Klasycystyczny Pałac Mała Wieś został wybudowany w 1786 r. dla Bazylego Walickiego, przyjaciela króla Stanisława Poniatowskiego. Pozostał w posiadaniu tej samej rodziny aż do powojennej nacjonalizacji. W czasach peerelowskich utworzono tu ośrodek rządowy, w którym częstym gościem bywał premier Józef Cyrankiewicz z żoną Niną Andrycz. Za 3 RP teren został odzyskany przez spadkobierców, a potem sprzedany. Nowi właściciele pięknie odnowili cały kompleks.

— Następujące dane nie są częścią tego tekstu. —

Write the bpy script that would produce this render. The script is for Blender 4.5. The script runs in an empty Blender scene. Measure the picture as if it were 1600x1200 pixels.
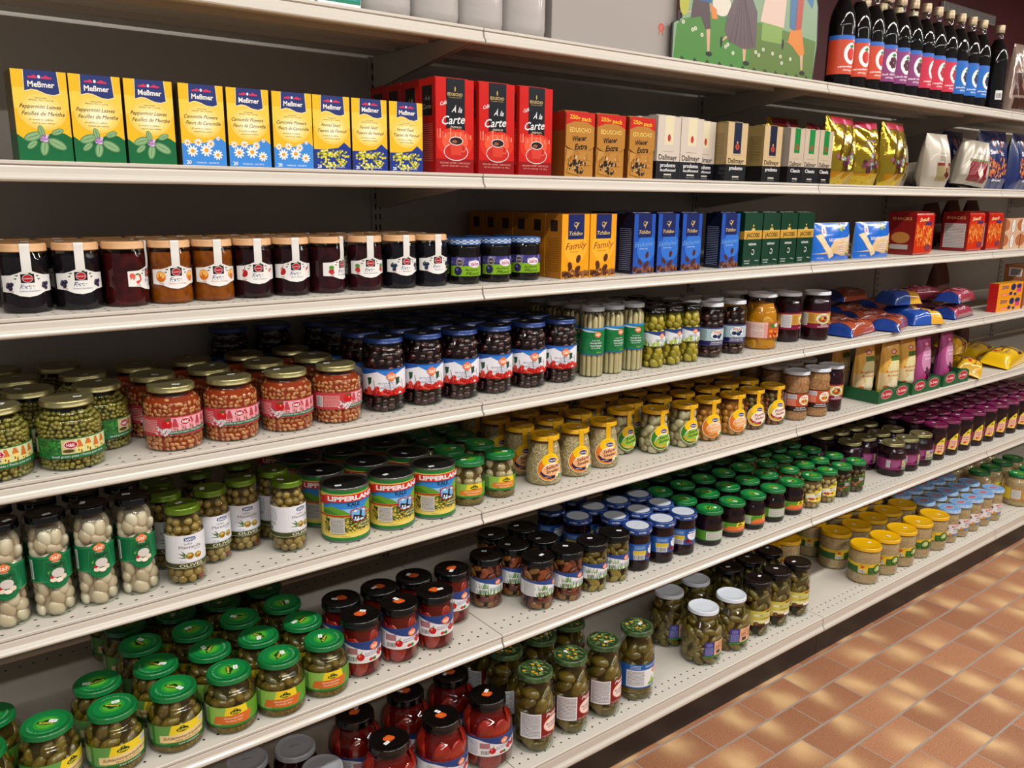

Od 5 lat działa tu luksusowy hotel. W ogromnym parku pałacowym znajduje się rozarium, ogród francuski, stawy z pomostami, mnóstwo huśtawek i oryginalny drewniany plac zabaw.
My przyjechaliśmy tu na spacer i lody, ale jakoś długo nam zeszło. Może to prosecco do kawy, a może ambitny projekt przekopania chodnika podjęty przez Młodego ze Średnią. Ciężko stwierdzić. Grunt, że zgłodnieliśmy. Więc w tutejszym “Lubomir bar” zamówiliśmy pizzę, a dzieci naleśniki z nutellą (kombinacja prosecco i prooooszę, proooszę, mamooo). Podłubały, podłubały, a potem poprosiły spróbę naszej pizzy. I od tego momentu poszło szybko. Ostatecznie dostały mi się trzy brzegi i stosik wzgardzonej rukoli. A i tak wyszłam na tym lepiej niż S., któremu przypadły trzy naleśniki – dwa nadgryzione z nutellą i jeden cały, ale pozbawiony nutelli metodą zlizywania.
Spędziliśmy na miejscu 4 godziny, choć i tak nie obeszliśmy całego terenu. Poza sezonowym barem i herbaciarnią działa tu też restauracja Stara Wozownia. Wstęp do parku jest wolny. Można z wózkiem, można z psem.